India Meets FY26 Fiscal Deficit Target At 4.4 Pc Of GDP

New Delhi, June 1 (IANS) India has succeeded in restricting its fiscal deficit to the 4.4 per cent of GDP target fixed for the financial year 2025-26, reflecting the robust state of government finances at the end of the year, official data released on Monday showed.

The fiscal deficit, which shows the difference between government revenue and expenditure, stood at Rs 15.19 lakh crore in FY26.

Data released by the Controller General of Accounts (CGA) showed revenue collections remained strong during FY26, with net tax receipts rising to Rs 33 lakh crore, compared with Rs 30.87 lakh crore in the previous financial year.

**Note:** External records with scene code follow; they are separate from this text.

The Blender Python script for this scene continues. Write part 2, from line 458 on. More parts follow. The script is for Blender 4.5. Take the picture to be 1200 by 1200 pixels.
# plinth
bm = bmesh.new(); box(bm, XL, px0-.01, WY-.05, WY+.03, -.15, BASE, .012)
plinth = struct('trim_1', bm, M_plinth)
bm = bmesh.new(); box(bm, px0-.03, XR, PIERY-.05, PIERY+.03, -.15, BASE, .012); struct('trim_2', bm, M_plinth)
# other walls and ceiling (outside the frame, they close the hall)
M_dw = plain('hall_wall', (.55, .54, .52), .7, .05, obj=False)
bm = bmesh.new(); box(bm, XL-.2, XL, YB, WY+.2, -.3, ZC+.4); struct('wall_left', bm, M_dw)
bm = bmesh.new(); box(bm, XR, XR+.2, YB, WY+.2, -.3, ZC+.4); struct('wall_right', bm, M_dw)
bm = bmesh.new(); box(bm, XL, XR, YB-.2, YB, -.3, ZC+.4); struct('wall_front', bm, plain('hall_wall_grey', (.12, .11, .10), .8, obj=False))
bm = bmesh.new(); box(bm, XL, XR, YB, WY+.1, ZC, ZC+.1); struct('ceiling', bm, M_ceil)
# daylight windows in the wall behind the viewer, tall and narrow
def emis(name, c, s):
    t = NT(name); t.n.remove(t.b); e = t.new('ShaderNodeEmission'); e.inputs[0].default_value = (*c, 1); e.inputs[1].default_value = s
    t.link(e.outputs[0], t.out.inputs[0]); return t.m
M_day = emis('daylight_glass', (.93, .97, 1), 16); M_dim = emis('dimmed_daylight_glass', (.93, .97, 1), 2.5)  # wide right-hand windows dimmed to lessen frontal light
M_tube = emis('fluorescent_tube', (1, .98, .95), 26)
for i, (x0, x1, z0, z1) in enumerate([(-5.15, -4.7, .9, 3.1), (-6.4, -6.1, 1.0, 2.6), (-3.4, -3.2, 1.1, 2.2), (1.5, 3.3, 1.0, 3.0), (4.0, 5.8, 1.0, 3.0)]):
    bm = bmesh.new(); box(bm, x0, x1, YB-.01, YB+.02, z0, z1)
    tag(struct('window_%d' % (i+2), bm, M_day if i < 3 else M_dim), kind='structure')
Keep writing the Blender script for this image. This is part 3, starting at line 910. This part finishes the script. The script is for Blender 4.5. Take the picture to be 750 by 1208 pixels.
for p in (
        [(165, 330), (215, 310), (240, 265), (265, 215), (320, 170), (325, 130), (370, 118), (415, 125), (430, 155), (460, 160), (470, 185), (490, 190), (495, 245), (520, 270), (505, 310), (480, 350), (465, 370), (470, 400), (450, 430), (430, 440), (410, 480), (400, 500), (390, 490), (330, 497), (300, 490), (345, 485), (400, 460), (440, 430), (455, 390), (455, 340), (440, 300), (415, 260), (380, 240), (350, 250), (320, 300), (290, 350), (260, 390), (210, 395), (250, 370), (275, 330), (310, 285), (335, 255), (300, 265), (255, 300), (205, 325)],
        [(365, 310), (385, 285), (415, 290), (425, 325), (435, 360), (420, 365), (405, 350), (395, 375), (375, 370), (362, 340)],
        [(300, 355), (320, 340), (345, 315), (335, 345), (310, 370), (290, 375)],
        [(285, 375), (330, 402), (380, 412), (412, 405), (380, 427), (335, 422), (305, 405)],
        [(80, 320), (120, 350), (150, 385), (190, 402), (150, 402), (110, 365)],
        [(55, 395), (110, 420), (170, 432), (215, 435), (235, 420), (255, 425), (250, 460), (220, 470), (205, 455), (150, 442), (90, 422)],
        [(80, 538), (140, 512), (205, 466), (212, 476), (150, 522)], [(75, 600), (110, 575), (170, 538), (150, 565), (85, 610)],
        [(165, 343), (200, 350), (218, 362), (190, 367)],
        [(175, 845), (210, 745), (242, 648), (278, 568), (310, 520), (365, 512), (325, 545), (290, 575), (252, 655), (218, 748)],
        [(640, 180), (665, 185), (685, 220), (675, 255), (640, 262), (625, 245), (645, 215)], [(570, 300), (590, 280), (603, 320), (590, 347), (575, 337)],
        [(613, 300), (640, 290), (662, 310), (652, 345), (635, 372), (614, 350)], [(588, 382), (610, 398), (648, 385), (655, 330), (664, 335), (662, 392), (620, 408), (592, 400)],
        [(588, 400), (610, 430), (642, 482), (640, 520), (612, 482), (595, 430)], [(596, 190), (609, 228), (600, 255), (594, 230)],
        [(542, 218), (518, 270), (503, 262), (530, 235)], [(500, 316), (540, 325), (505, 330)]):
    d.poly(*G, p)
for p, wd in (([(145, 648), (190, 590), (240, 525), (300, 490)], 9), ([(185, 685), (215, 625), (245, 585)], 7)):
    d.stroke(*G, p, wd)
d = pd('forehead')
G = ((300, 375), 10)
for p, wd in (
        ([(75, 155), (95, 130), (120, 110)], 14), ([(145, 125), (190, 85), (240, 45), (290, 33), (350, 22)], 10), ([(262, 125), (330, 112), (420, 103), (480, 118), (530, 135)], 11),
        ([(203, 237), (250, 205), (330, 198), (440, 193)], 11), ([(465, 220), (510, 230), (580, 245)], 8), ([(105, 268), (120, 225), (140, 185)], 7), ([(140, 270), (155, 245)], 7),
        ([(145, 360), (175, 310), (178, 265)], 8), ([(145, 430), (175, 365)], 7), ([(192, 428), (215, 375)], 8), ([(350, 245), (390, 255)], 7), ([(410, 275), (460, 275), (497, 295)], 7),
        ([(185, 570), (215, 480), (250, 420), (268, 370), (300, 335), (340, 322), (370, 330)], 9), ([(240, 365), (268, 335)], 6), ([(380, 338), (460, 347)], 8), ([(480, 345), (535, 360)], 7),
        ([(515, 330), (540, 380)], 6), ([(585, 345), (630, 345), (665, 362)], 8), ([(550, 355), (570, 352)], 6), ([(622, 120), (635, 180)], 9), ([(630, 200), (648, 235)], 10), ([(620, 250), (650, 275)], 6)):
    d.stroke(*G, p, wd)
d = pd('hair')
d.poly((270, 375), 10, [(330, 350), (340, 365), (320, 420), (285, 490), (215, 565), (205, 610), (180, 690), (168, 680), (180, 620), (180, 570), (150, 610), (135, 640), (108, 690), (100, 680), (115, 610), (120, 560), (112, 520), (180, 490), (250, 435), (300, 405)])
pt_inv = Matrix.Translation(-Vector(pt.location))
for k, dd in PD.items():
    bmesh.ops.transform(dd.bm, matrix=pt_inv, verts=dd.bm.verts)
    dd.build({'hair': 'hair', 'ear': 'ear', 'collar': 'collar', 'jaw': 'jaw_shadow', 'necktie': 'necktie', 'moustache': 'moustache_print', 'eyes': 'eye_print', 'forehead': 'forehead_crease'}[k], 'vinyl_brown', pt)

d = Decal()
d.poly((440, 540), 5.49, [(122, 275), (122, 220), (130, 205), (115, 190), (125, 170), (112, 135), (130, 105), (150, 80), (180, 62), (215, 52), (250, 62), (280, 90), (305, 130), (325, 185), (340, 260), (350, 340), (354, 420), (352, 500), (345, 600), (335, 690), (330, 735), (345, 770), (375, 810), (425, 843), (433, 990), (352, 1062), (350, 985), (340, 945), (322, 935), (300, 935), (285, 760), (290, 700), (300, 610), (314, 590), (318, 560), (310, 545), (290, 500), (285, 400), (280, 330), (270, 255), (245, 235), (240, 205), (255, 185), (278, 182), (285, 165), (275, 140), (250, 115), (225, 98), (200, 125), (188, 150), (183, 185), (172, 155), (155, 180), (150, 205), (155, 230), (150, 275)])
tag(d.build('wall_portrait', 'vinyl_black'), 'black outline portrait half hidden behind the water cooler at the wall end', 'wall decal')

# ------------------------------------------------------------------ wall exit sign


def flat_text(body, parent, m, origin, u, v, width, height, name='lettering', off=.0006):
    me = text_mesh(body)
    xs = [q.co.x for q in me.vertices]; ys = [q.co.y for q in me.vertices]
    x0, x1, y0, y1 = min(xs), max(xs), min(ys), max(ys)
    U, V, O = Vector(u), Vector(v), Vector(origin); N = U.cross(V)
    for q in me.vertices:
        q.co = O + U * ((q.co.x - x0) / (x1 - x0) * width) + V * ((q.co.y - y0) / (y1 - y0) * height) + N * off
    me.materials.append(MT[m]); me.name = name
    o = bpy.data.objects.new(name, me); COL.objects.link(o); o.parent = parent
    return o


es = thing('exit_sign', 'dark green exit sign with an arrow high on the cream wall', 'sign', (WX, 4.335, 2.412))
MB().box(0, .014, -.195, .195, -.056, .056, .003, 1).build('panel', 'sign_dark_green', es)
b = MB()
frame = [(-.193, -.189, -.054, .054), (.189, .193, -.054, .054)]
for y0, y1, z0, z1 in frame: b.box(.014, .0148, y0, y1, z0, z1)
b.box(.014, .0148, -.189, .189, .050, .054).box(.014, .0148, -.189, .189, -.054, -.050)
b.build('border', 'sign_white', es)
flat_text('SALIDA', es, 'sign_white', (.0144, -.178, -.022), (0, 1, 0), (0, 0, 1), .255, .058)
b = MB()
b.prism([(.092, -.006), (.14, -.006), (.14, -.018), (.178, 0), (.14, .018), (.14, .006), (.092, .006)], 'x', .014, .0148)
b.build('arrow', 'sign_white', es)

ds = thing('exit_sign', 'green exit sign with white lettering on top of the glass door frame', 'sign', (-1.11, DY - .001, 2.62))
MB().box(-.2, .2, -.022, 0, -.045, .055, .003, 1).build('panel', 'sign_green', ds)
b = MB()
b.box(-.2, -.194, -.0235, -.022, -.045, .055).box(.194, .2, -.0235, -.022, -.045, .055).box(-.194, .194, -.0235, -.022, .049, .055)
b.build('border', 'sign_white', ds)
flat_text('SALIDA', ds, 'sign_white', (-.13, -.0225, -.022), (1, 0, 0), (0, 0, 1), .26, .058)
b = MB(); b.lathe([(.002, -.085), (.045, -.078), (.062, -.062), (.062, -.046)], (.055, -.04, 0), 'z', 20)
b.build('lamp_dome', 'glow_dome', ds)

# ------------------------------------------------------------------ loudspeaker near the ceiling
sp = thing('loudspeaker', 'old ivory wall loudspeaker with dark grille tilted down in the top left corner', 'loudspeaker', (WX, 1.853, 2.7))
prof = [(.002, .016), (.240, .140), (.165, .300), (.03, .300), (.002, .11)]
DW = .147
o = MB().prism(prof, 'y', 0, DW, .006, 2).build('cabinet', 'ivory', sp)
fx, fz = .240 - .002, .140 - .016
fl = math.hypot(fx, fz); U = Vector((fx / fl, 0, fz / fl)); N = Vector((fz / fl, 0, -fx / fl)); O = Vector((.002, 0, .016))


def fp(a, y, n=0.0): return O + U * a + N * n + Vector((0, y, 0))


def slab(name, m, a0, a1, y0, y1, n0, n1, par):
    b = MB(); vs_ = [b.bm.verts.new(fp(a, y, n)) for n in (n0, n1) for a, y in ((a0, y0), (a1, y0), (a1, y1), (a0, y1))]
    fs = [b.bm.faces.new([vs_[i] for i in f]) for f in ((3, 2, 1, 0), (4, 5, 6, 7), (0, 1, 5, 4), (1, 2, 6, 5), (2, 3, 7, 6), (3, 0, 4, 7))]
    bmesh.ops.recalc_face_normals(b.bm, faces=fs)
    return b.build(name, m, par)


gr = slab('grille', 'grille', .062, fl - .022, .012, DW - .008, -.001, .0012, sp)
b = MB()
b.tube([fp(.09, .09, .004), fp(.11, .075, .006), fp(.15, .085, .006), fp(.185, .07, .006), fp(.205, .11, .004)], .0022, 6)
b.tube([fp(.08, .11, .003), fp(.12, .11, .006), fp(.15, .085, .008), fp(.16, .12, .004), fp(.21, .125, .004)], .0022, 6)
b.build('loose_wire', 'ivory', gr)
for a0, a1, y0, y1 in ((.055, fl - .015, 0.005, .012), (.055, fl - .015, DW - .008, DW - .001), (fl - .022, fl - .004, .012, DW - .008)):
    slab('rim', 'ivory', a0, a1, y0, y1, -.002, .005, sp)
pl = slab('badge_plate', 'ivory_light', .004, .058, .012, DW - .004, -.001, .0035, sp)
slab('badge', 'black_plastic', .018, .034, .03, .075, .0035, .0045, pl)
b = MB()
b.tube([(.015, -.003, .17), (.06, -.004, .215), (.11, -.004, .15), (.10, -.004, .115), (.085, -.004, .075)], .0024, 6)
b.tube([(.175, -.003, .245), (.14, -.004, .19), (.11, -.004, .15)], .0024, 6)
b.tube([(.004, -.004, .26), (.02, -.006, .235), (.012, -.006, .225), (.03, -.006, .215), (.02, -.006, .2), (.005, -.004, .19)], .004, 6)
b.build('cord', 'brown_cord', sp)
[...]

Non-tax revenues also registered a sharp increase to Rs 6.8 lakh crore, from Rs 5.31 lakh crore a year earlier.

Total expenditure during the year was Rs 49 lakh crore, with revenue expenditure at Rs 38.36 lakh crore. Capital expenditure rose to about Rs 10.7 lakh crore from Rs 10.18 lakh crore a year earlier, as the government continued investing heavily in big-ticket infrastructure projects such as highways, railways, and ports to accelerate economic growth and create more jobs.

Finance Minister Nirmala Sitharaman set the fiscal deficit target for 2025-26 at 4.4 per cent of GDP, amounting to Rs 15.7 lakh crore. This is part of the government’s commitment to follow a descending gliding path on the deficit to strengthen the country’s fiscal position. India’s fiscal deficit for 2024-25 stood at 4.8 per cent of GDP as part of the revised estimate.

A decline in the fiscal deficit strengthens the economy’s fundamentals and paves the way for growth with price stability. It reduces government borrowing, leaving more funds in the banking sector for lending to corporates and consumers, which in turn drives higher economic growth.

Meanwhile, government accounts for April indicated that the fiscal deficit for the first month of FY27 reached 21.4 per cent of the full-year budgeted target. This has raised concerns, as subsidy payments are expected to increase amid the Middle East conflict due to rising costs of petroleum products such as LPG and fertilisers. This is expected to increase outgoings on LPG subsidies for the poor and fertiliser subsidies to cushion farmers from global cost rises in crucial crop-production inputs.